⟨

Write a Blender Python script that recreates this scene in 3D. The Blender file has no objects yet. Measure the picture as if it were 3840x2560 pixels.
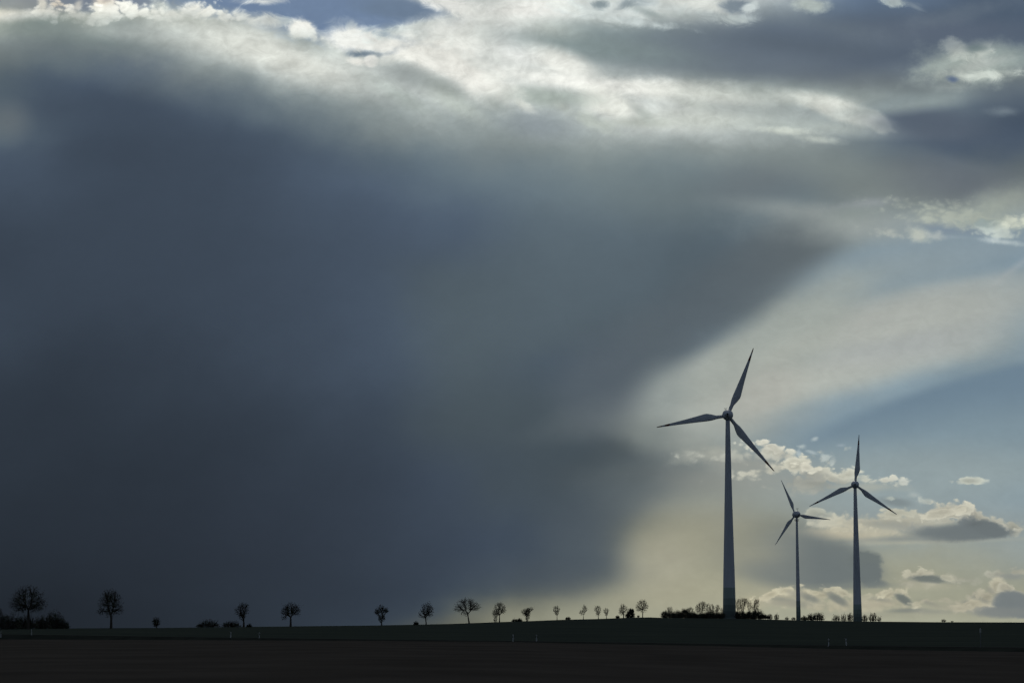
import bpy, bmesh, math, random
from mathutils import Vector, Matrix
import numpy as np

# ------------------------------------------------------------------ camera
C = bpy.context.scene
col = C.collection
F = 10000.0                                  # focal length in photo pixels (3840 wide)
TH = math.atan(1072.0 / F)                   # camera pitch; eye level lies at photo row 2352
ST, CT = math.sin(TH), math.cos(TH)
cd = bpy.data.cameras.new('camera')
cam = bpy.data.objects.new('camera', cd)
col.objects.link(cam)
cam.location = (0, 0, 0)
cam.rotation_euler = (math.pi / 2 + TH, 0, 0)
cd.sensor_width = 36.0
cd.lens = 36.0 * F / 3840.0
cd.clip_start = 0.5
cd.clip_end = 60000
C.camera = cam
C.view_settings.view_transform = 'Standard'
C.view_settings.look = 'None'
C.view_settings.exposure = 0
C.view_settings.gamma = 1
C.cycles.use_adaptive_sampling = True
C.cycles.adaptive_threshold = 0.02
C.cycles.adaptive_min_samples = 6
C.cycles.use_denoising = True
C.cycles.max_bounces = 3
C.render.resolution_x, C.render.resolution_y = 1024, 682


def pdir(px, py):
    u, v = (px - 1920) / F, (1280 - py) / F
    return u, CT - v * ST, ST + v * CT


def at(px, py, D):
    """world point seen at photo pixel (px,py) at forward distance D"""
    x, y, z = pdir(px, py)
    return Vector((x / y * D, D, z / y * D))


def skyuv(px, py):
    x, y, z = pdir(px, py)
    return math.atan2(x, y) * 10, math.atan2(z, y) * 10


# ------------------------------------------------------------------ sun + world
SUN_EL, SUN_AZ = 30.0, 2.0
sd = bpy.data.lights.new('sun', 'SUN')
sd.energy = 0.5
sd.angle = math.radians(12)
sd.color = (1.0, 0.93, 0.82)
sun = bpy.data.objects.new('sun', sd)
col.objects.link(sun)
el, az = math.radians(SUN_EL), math.radians(SUN_AZ)
sdir = Vector((math.cos(el) * math.sin(az), math.cos(el) * math.cos(az), math.sin(el)))
sun.rotation_euler = (-sdir).to_track_quat('-Z', 'Y').to_euler()
sun.location = sdir * 500

W = bpy.data.worlds.new("World")
C.world = W
W.use_nodes = True
nt = W.node_tree
nt.nodes.clear()
N, L = nt.nodes, nt.links


def put(sock, v):
    if isinstance(v, bpy.types.NodeSocket):
        L.new(v, sock)
    elif v is not None:
        sock.default_value = v


def mth(op, a, b=None, c=None, clamp=False):
    n = N.new('ShaderNodeMath')
    n.operation = op
    n.use_clamp = clamp
    put(n.inputs[0], a); put(n.inputs[1], b); put(n.inputs[2], c)
    return n.outputs[0]


def vmth(op, a, b=None, c=None):
    n = N.new('ShaderNodeVectorMath')
    n.operation = op
    put(n.inputs[0], a); put(n.inputs[1], b)
    if c is not None:
        put(n.inputs[2], c)
    return n.outputs['Value'] if op in ('LENGTH', 'DOT_PRODUCT') else n.outputs[0]


def smooth(v, a, b, lo=0.0, hi=1.0):
    n = N.new('ShaderNodeMapRange')
    n.interpolation_type = 'SMOOTHSTEP'
    put(n.inputs['Value'], v)
    put(n.inputs['From Min'], a); put(n.inputs['From Max'], b)
    put(n.inputs['To Min'], lo); put(n.inputs['To Max'], hi)
    return n.outputs[0]


def cmix(f, a, b):
    n = N.new('ShaderNodeMix')
    n.data_type = 'RGBA'
    put(n.inputs[0], f); put(n.inputs[6], a); put(n.inputs[7], b)
    return n.outputs[2]


def noise(vec, scale, detail, rough=0.5, dist=0.0, colour=False, lac=2.0, dim='3D'):
    n = N.new('ShaderNodeTexNoise')
    n.noise_dimensions = dim
    put(n.inputs['Vector'], vec)
    n.inputs['Scale'].default_value = scale
    n.inputs['Detail'].default_value = detail
    n.inputs['Roughness'].default_value = rough
    n.inputs['Distortion'].default_value = dist
    n.inputs['Lacunarity'].default_value = lac
    return n.outputs['Color'] if colour else n.outputs['Fac']


tc = N.new('ShaderNodeTexCoord')
D = vmth('NORMALIZE', tc.outputs['Generated'])
sx = N.new('ShaderNodeSeparateXYZ')
L.new(D, sx.inputs[0])
X, Y, Z = sx.outputs
U = mth('MULTIPLY', mth('ARCTAN2', X, Y), 10.0)
V = mth('MULTIPLY', mth('ARCTAN2', Z, Y), 10.0)
cP = N.new('ShaderNodeCombineXYZ')
L.new(U, cP.inputs[0]); L.new(V, cP.inputs[1])
P = cP.outputs[0]
# shared noise fields, all in world direction angles (never tied to the camera)
DS = vmth('MULTIPLY', D, (10, 10, 15))
P2 = vmth('MULTIPLY', P, (1, 1.45, 1))                      # flattened: clouds spread sideways
n_soft = mth('SUBTRACT', noise(P2, 2.2, 5, 0.5, dim='2D'), 0.5)
n_fine = mth('SUBTRACT', noise(P2, 8.0, 8, 0.62, dim='2D'), 0.5)
w_big = vmth('SUBTRACT', noise(P2, 1.6, 2, 0.5, colour=True, dim='2D'), (0.5, 0.5, 0.5))
w_mid = vmth('SUBTRACT', noise(P2, 7.0, 7, 0.6, colour=True, dim='2D'), (0.5, 0.5, 0.5))
vw = vmth('ADD', P2, vmth('MULTIPLY', w_mid, (0.10, 0.10, 0.10)))


def voro(scale):
    n = N.new('ShaderNodeTexVoronoi')
    n.voronoi_dimensions = '2D'
    n.feature = 'F1'
    put(n.inputs['Vector'], vw)
    n.inputs['Scale'].default_value = scale
    return n.outputs['Distance']


bil = mth('ADD', mth('MULTIPLY', voro(12.0), -0.7), mth('MULTIPLY', voro(31.0), -0.55))
bil = mth('MULTIPLY_ADD', n_fine, 0.8, mth('ADD', bil, 0.52))       # cauliflower field, about -0.5..0.5
n_wisp = mth('SUBTRACT', noise(vmth('MULTIPLY', P2, (1, 1.3, 1)), 11.0, 8, 0.65, 1.0, dim='2D'), 0.5)
NF = {'s': n_soft, 'f': n_fine, 'c': bil, 'w': n_wisp}

# ---- broad colour of the cloud deck: rows of photo elevation, columns of azimuth
TINT = {'b': (0.845, 1.0, 1.19), 'm': (0.865, 1.0, 1.09), 'g': (0.965, 1.01, 1.0), 'w': (0.995, 1.0, 0.88), 's': (0.86, 1.0, 1.085),
        'B': (0.84, 1.0, 1.20)}


def colr(s):
    g = float(s[:-1]); t = TINT[s[-1]]
    if s[-1] == 'g':                                       # greys lean green-blue, whites slightly warm
        k = min(1, max(0, (g - 150) / 80))
        t = (.93 + .055 * k, 1.0, 1.0 - .025 * k)
    return (g * t[0] / 255, g * t[1] / 255, min(1, g * t[2] / 255), 1)


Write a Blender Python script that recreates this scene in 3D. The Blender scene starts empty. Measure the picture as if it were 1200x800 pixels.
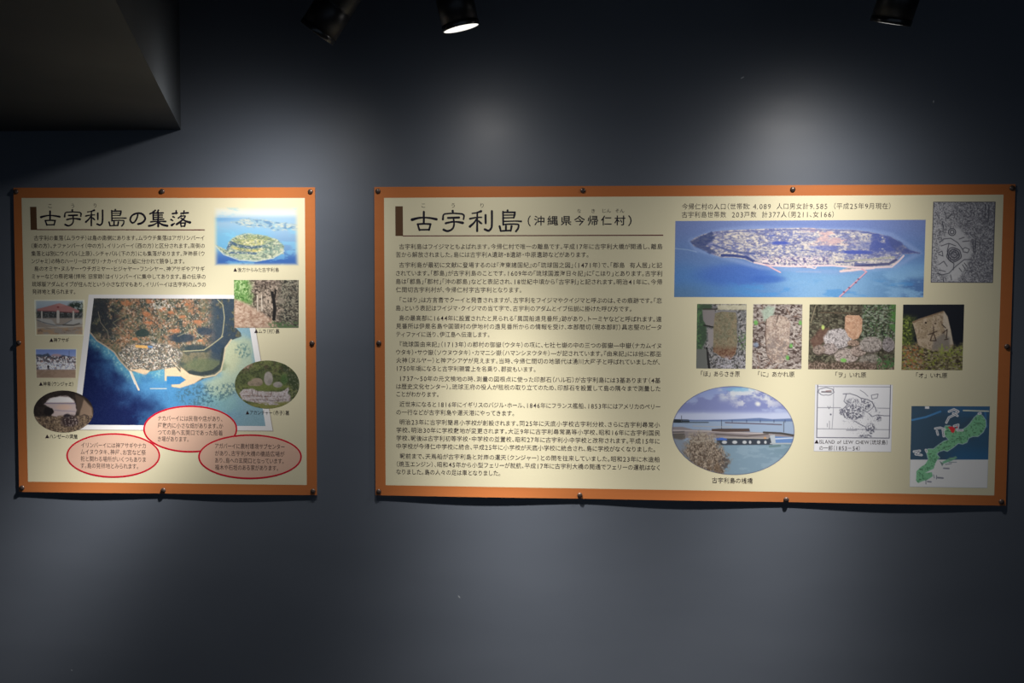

⟩

● GIVEN TASK
Set down the records above word for word, from the first line through the line containing "import numpy as np", both included; leave out the pictures.

● TASK RESULT
Write a Blender Python script that recreates this scene in 3D. The Blender file has no objects yet. Measure the picture as if it were 3840x2560 pixels.
import bpy, bmesh, math, random
from mathutils import Vector, Matrix
import numpy as np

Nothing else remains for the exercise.